I was a visual artist in high school and became a vocalist and music composer. I noticed early in my art studies that I was better with colors than with black and white.  What I understood before I left was that this was a myth I had told myself. My mind was so enrapt with technique that art was not being made. When I went into music I noticed the same. I was concerned with vocal replication of other artists and not concerned with my own sound. The girl is hardheaded. Somewhere in my junior year of high school, somewhere in the middle of performing Deep River, somewhere in the middle of composing my 3rd work technique faded and art finally took form. The moment is indescribable. For a split second you hear clearly, you feel deeply.  The world is beautiful, lovely. You absolutely matter and what you have to say bears weight and has the meaning and affluence of a living viable human soul and spirit laced throughout it. It connects you to the now, the past the future and the fountain of infinite bliss and wisdom. Pure as you and I are meant to be.

The point is have influences, mimic them as you need, read the art books, understand the style, refine your craft; use your tools. Before its over though make sure the voice is your own.  A lesson I have to teach myself over and over again. This is my ultimate love letter to remind myself why I should never give the tools power but instead use the art to empower them.
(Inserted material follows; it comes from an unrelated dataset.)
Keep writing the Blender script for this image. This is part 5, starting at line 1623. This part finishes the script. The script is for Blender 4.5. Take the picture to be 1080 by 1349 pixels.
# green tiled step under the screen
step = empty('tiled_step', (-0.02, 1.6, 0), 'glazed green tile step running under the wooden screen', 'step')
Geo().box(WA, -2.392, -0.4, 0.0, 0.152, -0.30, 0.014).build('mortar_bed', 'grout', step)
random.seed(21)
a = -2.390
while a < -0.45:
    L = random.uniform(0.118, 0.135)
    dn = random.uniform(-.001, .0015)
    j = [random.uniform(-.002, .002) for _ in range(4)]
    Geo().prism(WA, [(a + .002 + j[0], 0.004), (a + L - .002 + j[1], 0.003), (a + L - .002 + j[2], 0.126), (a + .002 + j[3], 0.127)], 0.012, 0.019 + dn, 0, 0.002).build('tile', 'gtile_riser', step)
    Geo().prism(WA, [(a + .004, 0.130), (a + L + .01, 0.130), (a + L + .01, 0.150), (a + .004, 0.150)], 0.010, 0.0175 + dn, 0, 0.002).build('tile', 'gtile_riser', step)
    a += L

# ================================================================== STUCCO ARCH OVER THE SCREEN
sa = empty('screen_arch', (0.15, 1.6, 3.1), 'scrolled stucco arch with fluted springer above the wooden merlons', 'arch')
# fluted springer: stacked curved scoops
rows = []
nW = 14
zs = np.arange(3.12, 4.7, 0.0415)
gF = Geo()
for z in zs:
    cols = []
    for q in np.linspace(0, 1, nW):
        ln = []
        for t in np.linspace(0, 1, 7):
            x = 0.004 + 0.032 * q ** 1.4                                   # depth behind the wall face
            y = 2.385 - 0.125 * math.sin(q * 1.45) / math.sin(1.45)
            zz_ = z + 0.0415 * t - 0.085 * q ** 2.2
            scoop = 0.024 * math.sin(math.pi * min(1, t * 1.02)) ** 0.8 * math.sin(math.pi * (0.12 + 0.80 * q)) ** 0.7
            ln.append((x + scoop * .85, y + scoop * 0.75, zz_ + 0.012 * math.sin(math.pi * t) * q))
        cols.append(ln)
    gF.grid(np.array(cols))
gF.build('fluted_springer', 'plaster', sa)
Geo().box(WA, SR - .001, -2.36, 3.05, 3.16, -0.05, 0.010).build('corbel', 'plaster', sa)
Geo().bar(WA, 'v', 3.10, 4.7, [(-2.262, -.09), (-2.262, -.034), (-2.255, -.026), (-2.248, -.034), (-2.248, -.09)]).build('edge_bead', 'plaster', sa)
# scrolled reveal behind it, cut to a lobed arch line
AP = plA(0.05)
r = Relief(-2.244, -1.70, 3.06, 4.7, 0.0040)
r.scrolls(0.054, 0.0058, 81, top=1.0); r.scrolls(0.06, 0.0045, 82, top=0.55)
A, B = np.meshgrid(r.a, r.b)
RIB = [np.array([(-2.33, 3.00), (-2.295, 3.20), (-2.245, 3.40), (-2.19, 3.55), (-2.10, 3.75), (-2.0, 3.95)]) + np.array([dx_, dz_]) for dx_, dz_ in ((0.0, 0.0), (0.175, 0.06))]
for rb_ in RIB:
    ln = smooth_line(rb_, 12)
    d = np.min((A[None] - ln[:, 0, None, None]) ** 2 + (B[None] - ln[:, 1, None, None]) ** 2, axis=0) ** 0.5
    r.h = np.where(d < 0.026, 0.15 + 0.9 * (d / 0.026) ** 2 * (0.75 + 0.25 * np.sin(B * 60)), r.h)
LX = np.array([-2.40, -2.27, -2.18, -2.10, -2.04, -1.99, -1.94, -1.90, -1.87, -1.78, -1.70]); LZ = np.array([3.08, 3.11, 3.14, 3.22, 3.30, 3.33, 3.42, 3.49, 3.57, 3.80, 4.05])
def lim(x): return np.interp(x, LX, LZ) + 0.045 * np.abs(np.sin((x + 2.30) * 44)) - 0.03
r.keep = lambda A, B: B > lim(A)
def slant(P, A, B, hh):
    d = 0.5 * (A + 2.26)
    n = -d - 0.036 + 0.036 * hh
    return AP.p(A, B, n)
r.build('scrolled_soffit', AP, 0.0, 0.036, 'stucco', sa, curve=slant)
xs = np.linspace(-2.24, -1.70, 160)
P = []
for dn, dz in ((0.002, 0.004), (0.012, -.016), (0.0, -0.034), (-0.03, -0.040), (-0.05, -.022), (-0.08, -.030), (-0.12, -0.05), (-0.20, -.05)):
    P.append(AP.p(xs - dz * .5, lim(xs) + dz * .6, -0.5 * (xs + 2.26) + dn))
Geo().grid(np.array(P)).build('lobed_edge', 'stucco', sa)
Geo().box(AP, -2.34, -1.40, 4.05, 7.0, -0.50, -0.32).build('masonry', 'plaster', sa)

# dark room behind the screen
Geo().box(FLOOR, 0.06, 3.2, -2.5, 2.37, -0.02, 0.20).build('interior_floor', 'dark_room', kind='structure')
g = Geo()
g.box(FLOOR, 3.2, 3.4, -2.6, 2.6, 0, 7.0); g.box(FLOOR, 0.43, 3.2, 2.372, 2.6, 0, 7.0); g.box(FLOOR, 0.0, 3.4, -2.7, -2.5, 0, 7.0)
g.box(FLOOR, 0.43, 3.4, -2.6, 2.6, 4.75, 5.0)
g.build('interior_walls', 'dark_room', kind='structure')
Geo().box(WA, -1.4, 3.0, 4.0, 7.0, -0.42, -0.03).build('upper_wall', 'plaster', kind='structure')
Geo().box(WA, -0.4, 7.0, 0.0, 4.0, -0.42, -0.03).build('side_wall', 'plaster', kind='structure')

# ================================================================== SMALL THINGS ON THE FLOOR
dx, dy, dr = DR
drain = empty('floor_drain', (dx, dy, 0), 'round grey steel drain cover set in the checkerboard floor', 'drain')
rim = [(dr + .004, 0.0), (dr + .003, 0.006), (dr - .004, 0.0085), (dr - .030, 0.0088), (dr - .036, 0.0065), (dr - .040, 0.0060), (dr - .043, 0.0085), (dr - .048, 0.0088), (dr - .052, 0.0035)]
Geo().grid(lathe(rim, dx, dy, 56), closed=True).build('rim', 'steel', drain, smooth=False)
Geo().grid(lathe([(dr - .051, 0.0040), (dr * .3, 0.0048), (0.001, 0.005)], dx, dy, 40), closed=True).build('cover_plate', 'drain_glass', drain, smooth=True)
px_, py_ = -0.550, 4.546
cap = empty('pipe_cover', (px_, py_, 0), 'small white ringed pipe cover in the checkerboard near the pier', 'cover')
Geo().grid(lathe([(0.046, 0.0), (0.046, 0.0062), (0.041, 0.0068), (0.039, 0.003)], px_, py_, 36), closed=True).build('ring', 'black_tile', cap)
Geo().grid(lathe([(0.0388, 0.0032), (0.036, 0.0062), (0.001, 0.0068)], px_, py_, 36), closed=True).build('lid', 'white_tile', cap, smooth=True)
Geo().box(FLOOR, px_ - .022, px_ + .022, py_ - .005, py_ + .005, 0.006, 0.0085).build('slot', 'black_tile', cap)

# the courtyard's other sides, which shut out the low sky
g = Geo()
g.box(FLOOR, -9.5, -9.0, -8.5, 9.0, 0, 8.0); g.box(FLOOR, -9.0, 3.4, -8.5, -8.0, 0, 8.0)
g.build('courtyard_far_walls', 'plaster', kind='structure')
I'm writing this so that when I start to forget and I'm worried about book sales, or another press or agent saying no that I stick to my declaration and follow the advice of knowledgeable others.  I embrace these tools and make them an extension of myself and what I need this world to see and understand. That I listen to the beating, pounding pace of my heart and stay with the fight. That I fill what I do with my will, my spirit; my spark. With my love, always with my love.